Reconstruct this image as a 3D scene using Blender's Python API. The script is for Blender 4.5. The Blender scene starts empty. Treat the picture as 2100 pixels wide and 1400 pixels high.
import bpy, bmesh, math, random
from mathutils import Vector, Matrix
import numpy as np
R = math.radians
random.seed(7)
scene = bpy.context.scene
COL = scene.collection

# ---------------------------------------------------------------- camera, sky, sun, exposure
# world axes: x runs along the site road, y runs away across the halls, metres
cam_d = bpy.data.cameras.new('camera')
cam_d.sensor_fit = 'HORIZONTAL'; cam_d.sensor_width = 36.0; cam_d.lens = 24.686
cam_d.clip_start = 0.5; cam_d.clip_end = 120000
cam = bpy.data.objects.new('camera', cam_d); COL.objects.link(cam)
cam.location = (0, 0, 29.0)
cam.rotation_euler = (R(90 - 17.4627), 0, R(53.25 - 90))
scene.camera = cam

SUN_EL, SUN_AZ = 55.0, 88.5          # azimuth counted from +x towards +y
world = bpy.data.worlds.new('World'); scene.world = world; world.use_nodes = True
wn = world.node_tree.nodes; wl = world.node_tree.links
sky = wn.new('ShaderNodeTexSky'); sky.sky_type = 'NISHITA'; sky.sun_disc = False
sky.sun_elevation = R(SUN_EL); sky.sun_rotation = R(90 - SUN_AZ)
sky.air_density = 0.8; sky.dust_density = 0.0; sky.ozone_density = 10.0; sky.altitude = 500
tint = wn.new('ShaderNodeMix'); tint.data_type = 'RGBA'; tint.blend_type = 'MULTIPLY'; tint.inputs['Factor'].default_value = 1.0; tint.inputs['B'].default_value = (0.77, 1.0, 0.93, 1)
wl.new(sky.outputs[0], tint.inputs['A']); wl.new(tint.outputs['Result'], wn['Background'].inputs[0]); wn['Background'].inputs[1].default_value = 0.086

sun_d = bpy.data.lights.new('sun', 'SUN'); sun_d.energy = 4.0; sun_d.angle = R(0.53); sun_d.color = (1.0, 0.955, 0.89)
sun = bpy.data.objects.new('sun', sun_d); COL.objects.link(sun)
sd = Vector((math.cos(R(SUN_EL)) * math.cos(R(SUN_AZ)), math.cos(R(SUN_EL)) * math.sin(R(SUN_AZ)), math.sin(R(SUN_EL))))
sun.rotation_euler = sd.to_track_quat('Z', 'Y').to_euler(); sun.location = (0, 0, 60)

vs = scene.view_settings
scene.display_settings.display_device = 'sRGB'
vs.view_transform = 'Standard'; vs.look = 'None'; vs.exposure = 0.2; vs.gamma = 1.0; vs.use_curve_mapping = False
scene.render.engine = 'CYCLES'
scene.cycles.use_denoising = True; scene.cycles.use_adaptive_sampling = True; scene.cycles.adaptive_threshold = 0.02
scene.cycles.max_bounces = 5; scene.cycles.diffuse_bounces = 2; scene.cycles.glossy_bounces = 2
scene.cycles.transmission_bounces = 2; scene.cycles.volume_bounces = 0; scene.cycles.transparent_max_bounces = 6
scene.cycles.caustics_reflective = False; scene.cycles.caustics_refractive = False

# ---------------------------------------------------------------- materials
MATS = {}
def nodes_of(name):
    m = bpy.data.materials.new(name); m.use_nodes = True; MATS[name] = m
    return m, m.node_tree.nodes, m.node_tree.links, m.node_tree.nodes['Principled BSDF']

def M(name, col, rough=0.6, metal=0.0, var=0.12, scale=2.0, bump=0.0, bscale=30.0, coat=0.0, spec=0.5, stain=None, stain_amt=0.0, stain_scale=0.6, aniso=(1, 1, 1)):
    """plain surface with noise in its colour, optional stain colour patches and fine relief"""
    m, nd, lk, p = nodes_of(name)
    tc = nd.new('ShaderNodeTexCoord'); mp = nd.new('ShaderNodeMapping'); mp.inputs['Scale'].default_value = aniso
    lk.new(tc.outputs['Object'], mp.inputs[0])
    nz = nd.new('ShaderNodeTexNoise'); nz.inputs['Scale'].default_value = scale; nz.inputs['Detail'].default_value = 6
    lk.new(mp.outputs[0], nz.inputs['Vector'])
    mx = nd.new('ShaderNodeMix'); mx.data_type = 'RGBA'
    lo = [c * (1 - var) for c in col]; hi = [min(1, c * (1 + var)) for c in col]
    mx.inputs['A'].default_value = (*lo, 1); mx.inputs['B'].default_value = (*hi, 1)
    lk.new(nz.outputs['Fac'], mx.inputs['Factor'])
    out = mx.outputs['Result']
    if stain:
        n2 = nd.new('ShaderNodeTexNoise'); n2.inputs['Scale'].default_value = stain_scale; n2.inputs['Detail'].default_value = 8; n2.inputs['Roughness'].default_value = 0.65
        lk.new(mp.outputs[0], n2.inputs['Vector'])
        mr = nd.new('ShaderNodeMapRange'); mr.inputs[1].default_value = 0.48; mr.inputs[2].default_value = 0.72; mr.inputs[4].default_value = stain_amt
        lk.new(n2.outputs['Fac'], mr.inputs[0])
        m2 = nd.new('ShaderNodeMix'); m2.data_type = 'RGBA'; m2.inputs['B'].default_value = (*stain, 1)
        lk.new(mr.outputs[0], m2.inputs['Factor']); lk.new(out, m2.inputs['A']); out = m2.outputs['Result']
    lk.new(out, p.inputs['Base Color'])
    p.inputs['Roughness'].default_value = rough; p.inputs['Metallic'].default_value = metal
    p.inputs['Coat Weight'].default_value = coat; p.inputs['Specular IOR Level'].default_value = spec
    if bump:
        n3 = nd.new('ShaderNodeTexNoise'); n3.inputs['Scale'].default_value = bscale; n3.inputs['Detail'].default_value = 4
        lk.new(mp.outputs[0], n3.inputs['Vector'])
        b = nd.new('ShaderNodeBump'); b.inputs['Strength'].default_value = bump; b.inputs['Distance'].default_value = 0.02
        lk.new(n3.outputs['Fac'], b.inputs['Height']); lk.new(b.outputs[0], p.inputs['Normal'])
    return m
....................
» Your objective
Can you give every line above again, exactly as written?

» Correct answer
Reconstruct this image as a 3D scene using Blender's Python API. The script is for Blender 4.5. The Blender scene starts empty. Treat the picture as 2100 pixels wide and 1400 pixels high.
import bpy, bmesh, math, random
from mathutils import Vector, Matrix
import numpy as np
R = math.radians
random.seed(7)
scene = bpy.context.scene
COL = scene.collection

# ---------------------------------------------------------------- camera, sky, sun, exposure
# world axes: x runs along the site road, y runs away across the halls, metres
cam_d = bpy.data.cameras.new('camera')
cam_d.sensor_fit = 'HORIZONTAL'; cam_d.sensor_width = 36.0; cam_d.lens = 24.686
cam_d.clip_start = 0.5; cam_d.clip_end = 120000
cam = bpy.data.objects.new('camera', cam_d); COL.objects.link(cam)
cam.location = (0, 0, 29.0)
cam.rotation_euler = (R(90 - 17.4627), 0, R(53.25 - 90))
scene.camera = cam

SUN_EL, SUN_AZ = 55.0, 88.5          # azimuth counted from +x towards +y
world = bpy.data.worlds.new('World'); scene.world = world; world.use_nodes = True
wn = world.node_tree.nodes; wl = world.node_tree.links
sky = wn.new('ShaderNodeTexSky'); sky.sky_type = 'NISHITA'; sky.sun_disc = False
sky.sun_elevation = R(SUN_EL); sky.sun_rotation = R(90 - SUN_AZ)
sky.air_density = 0.8; sky.dust_density = 0.0; sky.ozone_density = 10.0; sky.altitude = 500
tint = wn.new('ShaderNodeMix'); tint.data_type = 'RGBA'; tint.blend_type = 'MULTIPLY'; tint.inputs['Factor'].default_value = 1.0; tint.inputs['B'].default_value = (0.77, 1.0, 0.93, 1)
wl.new(sky.outputs[0], tint.inputs['A']); wl.new(tint.outputs['Result'], wn['Background'].inputs[0]); wn['Background'].inputs[1].default_value = 0.086

sun_d = bpy.data.lights.new('sun', 'SUN'); sun_d.energy = 4.0; sun_d.angle = R(0.53); sun_d.color = (1.0, 0.955, 0.89)
sun = bpy.data.objects.new('sun', sun_d); COL.objects.link(sun)
sd = Vector((math.cos(R(SUN_EL)) * math.cos(R(SUN_AZ)), math.cos(R(SUN_EL)) * math.sin(R(SUN_AZ)), math.sin(R(SUN_EL))))
sun.rotation_euler = sd.to_track_quat('Z', 'Y').to_euler(); sun.location = (0, 0, 60)

vs = scene.view_settings
scene.display_settings.display_device = 'sRGB'
vs.view_transform = 'Standard'; vs.look = 'None'; vs.exposure = 0.2; vs.gamma = 1.0; vs.use_curve_mapping = False
scene.render.engine = 'CYCLES'
scene.cycles.use_denoising = True; scene.cycles.use_adaptive_sampling = True; scene.cycles.adaptive_threshold = 0.02
scene.cycles.max_bounces = 5; scene.cycles.diffuse_bounces = 2; scene.cycles.glossy_bounces = 2
scene.cycles.transmission_bounces = 2; scene.cycles.volume_bounces = 0; scene.cycles.transparent_max_bounces = 6
scene.cycles.caustics_reflective = False; scene.cycles.caustics_refractive = False

# ---------------------------------------------------------------- materials
MATS = {}
def nodes_of(name):
    m = bpy.data.materials.new(name); m.use_nodes = True; MATS[name] = m
    return m, m.node_tree.nodes, m.node_tree.links, m.node_tree.nodes['Principled BSDF']

def M(name, col, rough=0.6, metal=0.0, var=0.12, scale=2.0, bump=0.0, bscale=30.0, coat=0.0, spec=0.5, stain=None, stain_amt=0.0, stain_scale=0.6, aniso=(1, 1, 1)):
    """plain surface with noise in its colour, optional stain colour patches and fine relief"""
    m, nd, lk, p = nodes_of(name)
    tc = nd.new('ShaderNodeTexCoord'); mp = nd.new('ShaderNodeMapping'); mp.inputs['Scale'].default_value = aniso
    lk.new(tc.outputs['Object'], mp.inputs[0])
    nz = nd.new('ShaderNodeTexNoise'); nz.inputs['Scale'].default_value = scale; nz.inputs['Detail'].default_value = 6
    lk.new(mp.outputs[0], nz.inputs['Vector'])
    mx = nd.new('ShaderNodeMix'); mx.data_type = 'RGBA'
    lo = [c * (1 - var) for c in col]; hi = [min(1, c * (1 + var)) for c in col]
    mx.inputs['A'].default_value = (*lo, 1); mx.inputs['B'].default_value = (*hi, 1)
    lk.new(nz.outputs['Fac'], mx.inputs['Factor'])
    out = mx.outputs['Result']
    if stain:
        n2 = nd.new('ShaderNodeTexNoise'); n2.inputs['Scale'].default_value = stain_scale; n2.inputs['Detail'].default_value = 8; n2.inputs['Roughness'].default_value = 0.65
        lk.new(mp.outputs[0], n2.inputs['Vector'])
        mr = nd.new('ShaderNodeMapRange'); mr.inputs[1].default_value = 0.48; mr.inputs[2].default_value = 0.72; mr.inputs[4].default_value = stain_amt
        lk.new(n2.outputs['Fac'], mr.inputs[0])
        m2 = nd.new('ShaderNodeMix'); m2.data_type = 'RGBA'; m2.inputs['B'].default_value = (*stain, 1)
        lk.new(mr.outputs[0], m2.inputs['Factor']); lk.new(out, m2.inputs['A']); out = m2.outputs['Result']
    lk.new(out, p.inputs['Base Color'])
    p.inputs['Roughness'].default_value = rough; p.inputs['Metallic'].default_value = metal
    p.inputs['Coat Weight'].default_value = coat; p.inputs['Specular IOR Level'].default_value = spec
    if bump:
        n3 = nd.new('ShaderNodeTexNoise'); n3.inputs['Scale'].default_value = bscale; n3.inputs['Detail'].default_value = 4
        lk.new(mp.outputs[0], n3.inputs['Vector'])
        b = nd.new('ShaderNodeBump'); b.inputs['Strength'].default_value = bump; b.inputs['Distance'].default_value = 0.02
        lk.new(n3.outputs['Fac'], b.inputs['Height']); lk.new(b.outputs[0], p.inputs['Normal'])
    return m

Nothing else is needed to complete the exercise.